* [PROVIDED MATERIAL]
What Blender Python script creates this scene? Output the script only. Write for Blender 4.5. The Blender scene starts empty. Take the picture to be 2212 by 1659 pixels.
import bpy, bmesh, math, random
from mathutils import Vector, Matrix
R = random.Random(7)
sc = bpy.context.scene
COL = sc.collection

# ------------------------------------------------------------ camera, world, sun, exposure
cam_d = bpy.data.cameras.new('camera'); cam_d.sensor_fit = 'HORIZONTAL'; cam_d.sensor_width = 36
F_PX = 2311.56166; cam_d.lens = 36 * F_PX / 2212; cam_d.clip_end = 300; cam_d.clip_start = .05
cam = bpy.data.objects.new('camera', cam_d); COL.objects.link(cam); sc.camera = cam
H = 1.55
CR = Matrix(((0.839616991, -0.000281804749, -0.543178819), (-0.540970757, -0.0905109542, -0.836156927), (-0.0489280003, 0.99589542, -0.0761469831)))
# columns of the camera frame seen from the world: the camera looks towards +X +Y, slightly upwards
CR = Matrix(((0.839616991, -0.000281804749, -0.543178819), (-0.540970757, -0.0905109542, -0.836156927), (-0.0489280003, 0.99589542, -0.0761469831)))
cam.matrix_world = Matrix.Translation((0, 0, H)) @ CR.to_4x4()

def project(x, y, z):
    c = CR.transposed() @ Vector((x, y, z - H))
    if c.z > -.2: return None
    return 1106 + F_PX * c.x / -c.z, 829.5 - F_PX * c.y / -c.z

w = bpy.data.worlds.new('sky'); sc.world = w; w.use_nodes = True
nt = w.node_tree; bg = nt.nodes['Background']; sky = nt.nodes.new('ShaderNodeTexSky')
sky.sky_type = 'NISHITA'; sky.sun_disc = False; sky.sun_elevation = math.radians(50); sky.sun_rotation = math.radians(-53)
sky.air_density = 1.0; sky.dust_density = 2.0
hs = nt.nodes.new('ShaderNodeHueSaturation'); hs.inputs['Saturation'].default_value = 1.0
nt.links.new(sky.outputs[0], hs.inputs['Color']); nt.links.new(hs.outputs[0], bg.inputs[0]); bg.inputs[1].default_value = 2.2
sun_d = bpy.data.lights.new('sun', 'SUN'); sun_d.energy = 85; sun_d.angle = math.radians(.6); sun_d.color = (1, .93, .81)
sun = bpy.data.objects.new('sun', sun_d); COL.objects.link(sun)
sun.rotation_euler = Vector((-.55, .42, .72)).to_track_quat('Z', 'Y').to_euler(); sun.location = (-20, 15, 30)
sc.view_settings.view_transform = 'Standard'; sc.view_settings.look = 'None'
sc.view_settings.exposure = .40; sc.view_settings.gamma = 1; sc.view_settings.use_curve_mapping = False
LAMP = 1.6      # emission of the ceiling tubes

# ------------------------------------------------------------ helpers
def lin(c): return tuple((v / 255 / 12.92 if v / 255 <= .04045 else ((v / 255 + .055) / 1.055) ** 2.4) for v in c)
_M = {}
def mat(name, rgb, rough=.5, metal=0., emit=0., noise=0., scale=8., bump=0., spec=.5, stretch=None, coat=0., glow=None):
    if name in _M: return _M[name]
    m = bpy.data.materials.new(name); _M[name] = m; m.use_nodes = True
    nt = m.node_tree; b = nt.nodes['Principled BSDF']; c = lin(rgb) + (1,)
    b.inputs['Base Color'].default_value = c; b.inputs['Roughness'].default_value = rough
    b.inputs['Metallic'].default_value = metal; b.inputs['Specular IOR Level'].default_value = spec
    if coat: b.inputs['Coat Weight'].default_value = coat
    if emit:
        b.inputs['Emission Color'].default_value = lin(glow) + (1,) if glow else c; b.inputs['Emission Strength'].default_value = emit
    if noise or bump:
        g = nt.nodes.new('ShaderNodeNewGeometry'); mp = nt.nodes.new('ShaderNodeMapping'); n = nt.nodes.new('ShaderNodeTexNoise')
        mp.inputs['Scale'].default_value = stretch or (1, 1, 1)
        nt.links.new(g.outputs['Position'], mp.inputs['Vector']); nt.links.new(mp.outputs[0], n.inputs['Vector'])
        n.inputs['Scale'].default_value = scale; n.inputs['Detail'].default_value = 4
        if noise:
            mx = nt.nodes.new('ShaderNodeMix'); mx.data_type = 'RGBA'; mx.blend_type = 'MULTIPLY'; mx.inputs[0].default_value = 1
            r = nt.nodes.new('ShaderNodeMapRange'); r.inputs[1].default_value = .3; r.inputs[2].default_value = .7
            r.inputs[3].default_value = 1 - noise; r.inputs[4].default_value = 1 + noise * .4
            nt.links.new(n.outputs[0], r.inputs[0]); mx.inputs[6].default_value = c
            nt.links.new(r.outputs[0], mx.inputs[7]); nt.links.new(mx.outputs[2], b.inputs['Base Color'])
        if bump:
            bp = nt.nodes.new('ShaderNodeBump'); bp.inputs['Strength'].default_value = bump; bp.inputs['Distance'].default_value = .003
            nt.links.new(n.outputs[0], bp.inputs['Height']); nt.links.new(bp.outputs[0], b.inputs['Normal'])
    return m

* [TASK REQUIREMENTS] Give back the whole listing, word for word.

* [TASK RESPONSE]
What Blender Python script creates this scene? Output the script only. Write for Blender 4.5. The Blender scene starts empty. Take the picture to be 2212 by 1659 pixels.
import bpy, bmesh, math, random
from mathutils import Vector, Matrix
R = random.Random(7)
sc = bpy.context.scene
COL = sc.collection

# ------------------------------------------------------------ camera, world, sun, exposure
cam_d = bpy.data.cameras.new('camera'); cam_d.sensor_fit = 'HORIZONTAL'; cam_d.sensor_width = 36
F_PX = 2311.56166; cam_d.lens = 36 * F_PX / 2212; cam_d.clip_end = 300; cam_d.clip_start = .05
cam = bpy.data.objects.new('camera', cam_d); COL.objects.link(cam); sc.camera = cam
H = 1.55
CR = Matrix(((0.839616991, -0.000281804749, -0.543178819), (-0.540970757, -0.0905109542, -0.836156927), (-0.0489280003, 0.99589542, -0.0761469831)))
# columns of the camera frame seen from the world: the camera looks towards +X +Y, slightly upwards
CR = Matrix(((0.839616991, -0.000281804749, -0.543178819), (-0.540970757, -0.0905109542, -0.836156927), (-0.0489280003, 0.99589542, -0.0761469831)))
cam.matrix_world = Matrix.Translation((0, 0, H)) @ CR.to_4x4()

def project(x, y, z):
    c = CR.transposed() @ Vector((x, y, z - H))
    if c.z > -.2: return None
    return 1106 + F_PX * c.x / -c.z, 829.5 - F_PX * c.y / -c.z

w = bpy.data.worlds.new('sky'); sc.world = w; w.use_nodes = True
nt = w.node_tree; bg = nt.nodes['Background']; sky = nt.nodes.new('ShaderNodeTexSky')
sky.sky_type = 'NISHITA'; sky.sun_disc = False; sky.sun_elevation = math.radians(50); sky.sun_rotation = math.radians(-53)
sky.air_density = 1.0; sky.dust_density = 2.0
hs = nt.nodes.new('ShaderNodeHueSaturation'); hs.inputs['Saturation'].default_value = 1.0
nt.links.new(sky.outputs[0], hs.inputs['Color']); nt.links.new(hs.outputs[0], bg.inputs[0]); bg.inputs[1].default_value = 2.2
sun_d = bpy.data.lights.new('sun', 'SUN'); sun_d.energy = 85; sun_d.angle = math.radians(.6); sun_d.color = (1, .93, .81)
sun = bpy.data.objects.new('sun', sun_d); COL.objects.link(sun)
sun.rotation_euler = Vector((-.55, .42, .72)).to_track_quat('Z', 'Y').to_euler(); sun.location = (-20, 15, 30)
sc.view_settings.view_transform = 'Standard'; sc.view_settings.look = 'None'
sc.view_settings.exposure = .40; sc.view_settings.gamma = 1; sc.view_settings.use_curve_mapping = False
LAMP = 1.6      # emission of the ceiling tubes

# ------------------------------------------------------------ helpers
def lin(c): return tuple((v / 255 / 12.92 if v / 255 <= .04045 else ((v / 255 + .055) / 1.055) ** 2.4) for v in c)
_M = {}
def mat(name, rgb, rough=.5, metal=0., emit=0., noise=0., scale=8., bump=0., spec=.5, stretch=None, coat=0., glow=None):
    if name in _M: return _M[name]
    m = bpy.data.materials.new(name); _M[name] = m; m.use_nodes = True
    nt = m.node_tree; b = nt.nodes['Principled BSDF']; c = lin(rgb) + (1,)
    b.inputs['Base Color'].default_value = c; b.inputs['Roughness'].default_value = rough
    b.inputs['Metallic'].default_value = metal; b.inputs['Specular IOR Level'].default_value = spec
    if coat: b.inputs['Coat Weight'].default_value = coat
    if emit:
        b.inputs['Emission Color'].default_value = lin(glow) + (1,) if glow else c; b.inputs['Emission Strength'].default_value = emit
    if noise or bump:
        g = nt.nodes.new('ShaderNodeNewGeometry'); mp = nt.nodes.new('ShaderNodeMapping'); n = nt.nodes.new('ShaderNodeTexNoise')
        mp.inputs['Scale'].default_value = stretch or (1, 1, 1)
        nt.links.new(g.outputs['Position'], mp.inputs['Vector']); nt.links.new(mp.outputs[0], n.inputs['Vector'])
        n.inputs['Scale'].default_value = scale; n.inputs['Detail'].default_value = 4
        if noise:
            mx = nt.nodes.new('ShaderNodeMix'); mx.data_type = 'RGBA'; mx.blend_type = 'MULTIPLY'; mx.inputs[0].default_value = 1
            r = nt.nodes.new('ShaderNodeMapRange'); r.inputs[1].default_value = .3; r.inputs[2].default_value = .7
            r.inputs[3].default_value = 1 - noise; r.inputs[4].default_value = 1 + noise * .4
            nt.links.new(n.outputs[0], r.inputs[0]); mx.inputs[6].default_value = c
            nt.links.new(r.outputs[0], mx.inputs[7]); nt.links.new(mx.outputs[2], b.inputs['Base Color'])
        if bump:
            bp = nt.nodes.new('ShaderNodeBump'); bp.inputs['Strength'].default_value = bump; bp.inputs['Distance'].default_value = .003
            nt.links.new(n.outputs[0], bp.inputs['Height']); nt.links.new(bp.outputs[0], b.inputs['Normal'])
    return m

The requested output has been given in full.